The recent controversial bill on the promotion of bilingualism in Cameroon has attracted a lot of criticisms from political party leaders, civil society activists and lawyers.

The controversial bill on the promotion of bilingualism in Cameroon submitted to parliament by government has continued to attract criticisms from the public with Barrister Akere Muna voiocing out his own opinion recently.

To the lawyers and civil society activists, enacting this bill by parliament is just an attempt to further fuel the crisis that has been going on in the North West and South West region of Cameroon for the past three years.

On his tweeter page, Akere Muna wrote: “I cannot understand how any peace loving citizen given the present context can propose a bill that makes bilingualism an option, in blatant violation of the constitution! Talk about fueling the fire! So, here we go again. Lawyers protest in Bamenda… .”

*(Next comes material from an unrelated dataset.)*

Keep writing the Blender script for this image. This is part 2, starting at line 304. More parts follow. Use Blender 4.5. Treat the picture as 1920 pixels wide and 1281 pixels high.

Some few days back, anglophone lawyers took to the street and halting of legal activities in a way to show how disgruntled they are about the bill. To them the bill if enacted will suppress the English language in the English speaking regions and courts in English Cameroon.

As the pressure continued, the bill was withdrawn from parliament, but it still remains unclear if the bill will have to be readjusted before taken back to parliament or it will not appear again before parliament..

Anglophone Lawyers reactions towards the bilingualism bill

Lawyers in the North West Region are on strike as court activities are paralyzed in the region with the lawyers protesting against a bill tabled in parliament on the use of the English and French languages in court rooms across the regions.

They used this strike action to send their disapproval on the draft bill on languages which they say section 26 states that judgement can be delivered in a Cameroonian court in any of the 2 languages which will mean that in the common-law jurisdiction judgments can be delivered in French and in the civil law jurisdiction it can be delivered in English which they say brings back memories of 2016 when they took to the streets to clean the common law system of the French language and officials.

The say they are disappointed by this draft bill owing to the fact that they were expecting something more given the fact that the 2 English speaking regions are expected to have a special statue in place as one of the fallouts of the just ended major national dialogue. Adding that they can’t standby without denouncing such an injustice.

They said they have it from some sources that the draft bill has been suspended at the level of the parliament but they say they will be vigilant.
Anglophone Lawyers in Cameroon in 2016 took to the streets of some major capitals of The North West and South West Regions protesting that the OHADA Text be translated to English and all non-English speaking magistrates in common-law courts be transferred to civil law court given the language barrier which makes court proceedings difficult. A move which was joined by the teachers sparking the start of the anglophone crisis.